**** DATA EXCERPTS ****

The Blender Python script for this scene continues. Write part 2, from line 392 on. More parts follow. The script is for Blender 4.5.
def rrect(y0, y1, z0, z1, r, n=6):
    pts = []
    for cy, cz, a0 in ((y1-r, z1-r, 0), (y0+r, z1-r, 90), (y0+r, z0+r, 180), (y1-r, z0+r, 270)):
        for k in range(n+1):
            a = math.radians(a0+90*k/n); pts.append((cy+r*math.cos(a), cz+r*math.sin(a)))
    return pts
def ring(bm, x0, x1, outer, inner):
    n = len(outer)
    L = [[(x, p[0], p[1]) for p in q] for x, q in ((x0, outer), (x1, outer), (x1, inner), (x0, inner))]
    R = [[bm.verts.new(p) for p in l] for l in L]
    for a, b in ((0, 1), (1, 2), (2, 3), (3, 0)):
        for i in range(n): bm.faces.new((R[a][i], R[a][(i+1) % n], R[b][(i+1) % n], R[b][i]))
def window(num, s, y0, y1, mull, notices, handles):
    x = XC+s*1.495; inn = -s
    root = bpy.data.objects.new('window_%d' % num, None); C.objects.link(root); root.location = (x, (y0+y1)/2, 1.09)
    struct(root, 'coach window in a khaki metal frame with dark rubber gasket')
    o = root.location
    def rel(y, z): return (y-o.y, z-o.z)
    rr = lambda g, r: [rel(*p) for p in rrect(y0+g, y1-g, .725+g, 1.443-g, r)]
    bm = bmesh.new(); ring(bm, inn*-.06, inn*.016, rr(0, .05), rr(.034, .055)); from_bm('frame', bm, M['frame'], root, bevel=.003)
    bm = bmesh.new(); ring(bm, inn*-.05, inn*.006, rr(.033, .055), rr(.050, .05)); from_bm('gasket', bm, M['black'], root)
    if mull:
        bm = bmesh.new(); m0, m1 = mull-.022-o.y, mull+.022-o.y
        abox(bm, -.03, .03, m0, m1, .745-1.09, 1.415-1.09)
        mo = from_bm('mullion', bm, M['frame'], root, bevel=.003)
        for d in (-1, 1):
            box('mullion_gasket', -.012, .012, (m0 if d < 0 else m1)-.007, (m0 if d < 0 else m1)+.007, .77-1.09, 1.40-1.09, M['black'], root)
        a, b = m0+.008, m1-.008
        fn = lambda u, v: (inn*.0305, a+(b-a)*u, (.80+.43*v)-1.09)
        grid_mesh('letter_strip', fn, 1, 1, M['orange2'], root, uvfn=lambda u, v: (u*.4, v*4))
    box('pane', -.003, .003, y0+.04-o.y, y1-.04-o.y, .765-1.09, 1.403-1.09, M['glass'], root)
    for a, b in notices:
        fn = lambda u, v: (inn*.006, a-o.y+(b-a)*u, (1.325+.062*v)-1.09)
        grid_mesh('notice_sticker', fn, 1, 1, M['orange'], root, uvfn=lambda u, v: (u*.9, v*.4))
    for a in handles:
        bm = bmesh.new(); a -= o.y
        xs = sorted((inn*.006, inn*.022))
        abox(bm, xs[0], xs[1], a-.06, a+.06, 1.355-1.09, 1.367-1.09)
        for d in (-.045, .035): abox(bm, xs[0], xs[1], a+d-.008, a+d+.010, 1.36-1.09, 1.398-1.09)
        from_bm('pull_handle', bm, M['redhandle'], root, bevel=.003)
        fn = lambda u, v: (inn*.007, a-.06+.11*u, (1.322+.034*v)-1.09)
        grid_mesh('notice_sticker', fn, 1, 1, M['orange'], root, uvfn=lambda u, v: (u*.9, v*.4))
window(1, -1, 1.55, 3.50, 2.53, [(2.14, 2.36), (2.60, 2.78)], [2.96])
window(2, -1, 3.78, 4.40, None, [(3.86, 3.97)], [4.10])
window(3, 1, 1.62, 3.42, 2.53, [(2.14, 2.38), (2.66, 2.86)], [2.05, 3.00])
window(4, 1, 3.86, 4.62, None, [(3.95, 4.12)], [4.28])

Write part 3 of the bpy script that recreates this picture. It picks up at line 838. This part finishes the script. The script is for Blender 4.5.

****

REQUIREMENTS:
Go through the records above and retype each one exactly.

FINAL RESULT:
The Blender Python script for this scene continues. Write part 2, from line 392 on. More parts follow. The script is for Blender 4.5.
def rrect(y0, y1, z0, z1, r, n=6):
    pts = []
    for cy, cz, a0 in ((y1-r, z1-r, 0), (y0+r, z1-r, 90), (y0+r, z0+r, 180), (y1-r, z0+r, 270)):
        for k in range(n+1):
            a = math.radians(a0+90*k/n); pts.append((cy+r*math.cos(a), cz+r*math.sin(a)))
    return pts
def ring(bm, x0, x1, outer, inner):
    n = len(outer)
    L = [[(x, p[0], p[1]) for p in q] for x, q in ((x0, outer), (x1, outer), (x1, inner), (x0, inner))]
    R = [[bm.verts.new(p) for p in l] for l in L]
    for a, b in ((0, 1), (1, 2), (2, 3), (3, 0)):
        for i in range(n): bm.faces.new((R[a][i], R[a][(i+1) % n], R[b][(i+1) % n], R[b][i]))
def window(num, s, y0, y1, mull, notices, handles):
    x = XC+s*1.495; inn = -s
    root = bpy.data.objects.new('window_%d' % num, None); C.objects.link(root); root.location = (x, (y0+y1)/2, 1.09)
    struct(root, 'coach window in a khaki metal frame with dark rubber gasket')
    o = root.location
    def rel(y, z): return (y-o.y, z-o.z)
    rr = lambda g, r: [rel(*p) for p in rrect(y0+g, y1-g, .725+g, 1.443-g, r)]
    bm = bmesh.new(); ring(bm, inn*-.06, inn*.016, rr(0, .05), rr(.034, .055)); from_bm('frame', bm, M['frame'], root, bevel=.003)
    bm = bmesh.new(); ring(bm, inn*-.05, inn*.006, rr(.033, .055), rr(.050, .05)); from_bm('gasket', bm, M['black'], root)
    if mull:
        bm = bmesh.new(); m0, m1 = mull-.022-o.y, mull+.022-o.y
        abox(bm, -.03, .03, m0, m1, .745-1.09, 1.415-1.09)
        mo = from_bm('mullion', bm, M['frame'], root, bevel=.003)
        for d in (-1, 1):
            box('mullion_gasket', -.012, .012, (m0 if d < 0 else m1)-.007, (m0 if d < 0 else m1)+.007, .77-1.09, 1.40-1.09, M['black'], root)
        a, b = m0+.008, m1-.008
        fn = lambda u, v: (inn*.0305, a+(b-a)*u, (.80+.43*v)-1.09)
        grid_mesh('letter_strip', fn, 1, 1, M['orange2'], root, uvfn=lambda u, v: (u*.4, v*4))
    box('pane', -.003, .003, y0+.04-o.y, y1-.04-o.y, .765-1.09, 1.403-1.09, M['glass'], root)
    for a, b in notices:
        fn = lambda u, v: (inn*.006, a-o.y+(b-a)*u, (1.325+.062*v)-1.09)
        grid_mesh('notice_sticker', fn, 1, 1, M['orange'], root, uvfn=lambda u, v: (u*.9, v*.4))
    for a in handles:
        bm = bmesh.new(); a -= o.y
        xs = sorted((inn*.006, inn*.022))
        abox(bm, xs[0], xs[1], a-.06, a+.06, 1.355-1.09, 1.367-1.09)
        for d in (-.045, .035): abox(bm, xs[0], xs[1], a+d-.008, a+d+.010, 1.36-1.09, 1.398-1.09)
        from_bm('pull_handle', bm, M['redhandle'], root, bevel=.003)
        fn = lambda u, v: (inn*.007, a-.06+.11*u, (1.322+.034*v)-1.09)
        grid_mesh('notice_sticker', fn, 1, 1, M['orange'], root, uvfn=lambda u, v: (u*.9, v*.4))
window(1, -1, 1.55, 3.50, 2.53, [(2.14, 2.36), (2.60, 2.78)], [2.96])
window(2, -1, 3.78, 4.40, None, [(3.86, 3.97)], [4.10])
window(3, 1, 1.62, 3.42, 2.53, [(2.14, 2.38), (2.66, 2.86)], [2.05, 3.00])
window(4, 1, 3.86, 4.62, None, [(3.95, 4.12)], [4.28])

Write part 3 of the bpy script that recreates this picture. It picks up at line 838. This part finishes the script. The script is for Blender 4.5.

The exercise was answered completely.